The pan-European STOXX 600 index was up 0.5%, snapping its four-day losing streak.
Uncertainties around the escalating Ukraine-Russia conflict drove up oil prices, leading to gains in the energy sector that ticked 1.3% higher.
Ukraine said Russia fired what appeared to be an intercontinental ballistic missile at the city of Dnipro on Thursday.
Defence stocks rose 1.5%.
Assets perceived as safe havens have been on the rise, with gold, the Swiss franc and the US dollar edging up on the day.
A 1.6% gain in insurers also provided support. It was boosted by a 3.1% rise in Zurich Insurance after the company’s upbeat three-year targets, and a 6.8% rise in Poland’s PZU following third-quarter results.
“We’re not seeing those geopolitical concerns really being reflected in the stock market. We saw a little bit of nerves, which is limiting gains, rather than creating a big risk-off mood in the market,” said Fiona Cincotta, senior market analyst at City Index.
Despite hitting record highs earlier this year, the STOXX 600 has sharply fallen behind its US counterpart S&P 500 in 2024, also dented by likely domestic impacts of Donald Trump’s US presidential victory, concerns over Chinese spending and the euro zone’s economic woes.
While an ECB policymaker said tariff hikes under Trump do not shift Europe’s inflation outlook, a Federal Reserve official noted it was too early to start assessing the election impact on monetary policy.

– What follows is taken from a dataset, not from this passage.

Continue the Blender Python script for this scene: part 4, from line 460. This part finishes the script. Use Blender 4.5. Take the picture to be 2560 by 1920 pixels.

Separately, Euro zone consumer confidence fell by 1.2 points to -13.7 in November from October.
European tech stocks ASML and SAP reversed early losses and gained more than 2% each, with the world’s largest company by market value, Nvidia, forecasting fourth quarter revenue above estimates.
“There is still optimism surrounding the sector ... It’s not that we’ve seen anything really disastrous,” Cincotta said.
The AI chip leader’s shares were down 0.8% in US trading.